Speaker 2
He must have become like us in every respect, as Hebrew says, he must have actually become our brother. But that means that there has to be something real in common between us, not just something arbitrary that we've decided to assign, because otherwise, how could he affect us? Right? How could he make us new? And this is this is this, it's very symmetrical in Paul's theology with the fall with Adam and the role he plays, because the reason the sin of a, of a, you know, the first man affects me in some way is precisely because he and I share the same nature. In fact, I got my nature from him through this, you know, common descent. And the same thing is true with with Christ through union by faith. And that's the sort of a different mechanism at work there.
Speaker 1
Absolutely. I don't deal in the book with original sin, but you cannot, you cannot make sense of the ancestral sin and how it affects us. However, exactly understand the relationship between Adamic sin and our contemporary sinfulness. But you cannot make sense of the kind of link that somehow must be there of the original sin affecting us. You cannot make sense of that, unless there's more than as you just so, so helpfully put it, unless there is more than just an arbitrary designation of, well, Adam is a human being, I am a human being. Right. As
Speaker 2
we, as we draw to a close here, I want to anticipate and sort of give space to an objection that I think is, is quite good and quite well meaning. So I have many friends, many relatives who might listen to a podcast like this and say, I don't need to study Plato to read the Bible. Well, I don't need to know these guys. I don't need to consult with pagan philosophers. Not that those things are, not that those guys are bad. They're just not necessary. And I know that because there's so many godly people who have very, a very simple understanding of the scriptures and are, are wonderful Christians without studying these things. Well, what would you say to them to kind of allay their fears that we're saying they need Plato to get it?
Speaker 1
Yeah, I agree with them. They don't have to. They don't have to at all. I mean, there's not everybody has to, has to replayed. Lots of people haven't read any philosophy that you should read your scriptures. All right, every day, that's important. You don't have to replay to every day. It's not important at all. It doesn't matter. The point is not that you have to have to be a committed metaphysician and philosopher. Not everybody does philosophy, not everybody does metaphysics consciously. And we don't all have to. What I am saying, however, is a, if you do metaphysics, it has to be the right kind. And be even if you do not do metaphysics, you're reading all the scriptures is influenced by a certain metaphysic. And it's important that when you read the scriptures, that you do within a tradition that is shaped by Christian Platonism. Now, for most of the Christian tradition, most people did not read Plato.
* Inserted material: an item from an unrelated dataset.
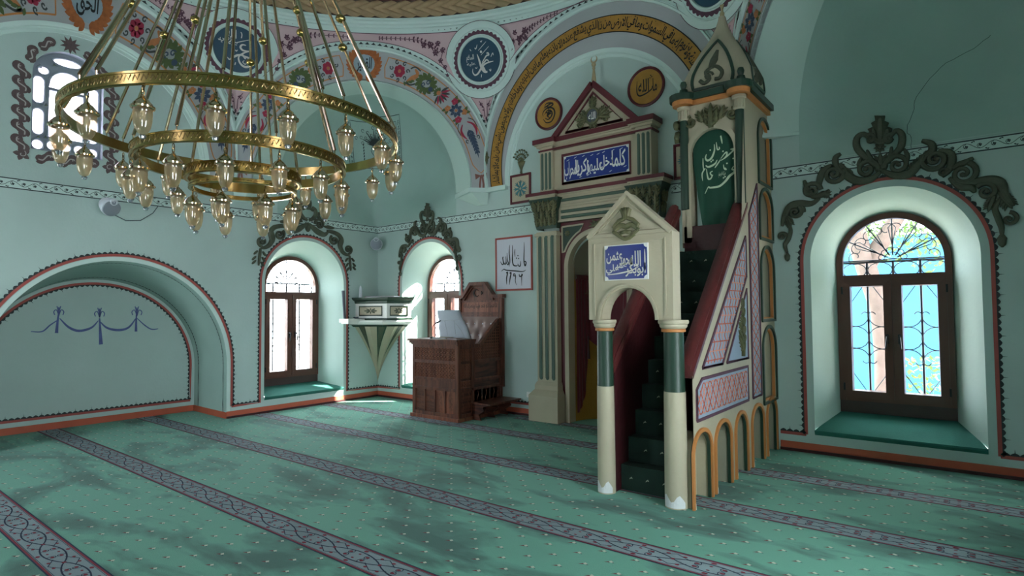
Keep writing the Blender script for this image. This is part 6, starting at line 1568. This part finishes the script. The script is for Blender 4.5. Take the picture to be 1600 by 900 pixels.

And most people were not consciously Christian Platonists, even if they were. What I'm simply saying is if you love, if you love C.S. Lewis, it probably is because, you know, even unaware, perhaps you're a Christian Platonist. So, so you don't have to read Plato. That doesn't matter. That doesn't matter. But when you read the Bible, I sure hope you read it through lenses that are either known, either consciously or unconsciously lenses that are Christian Platonist and character.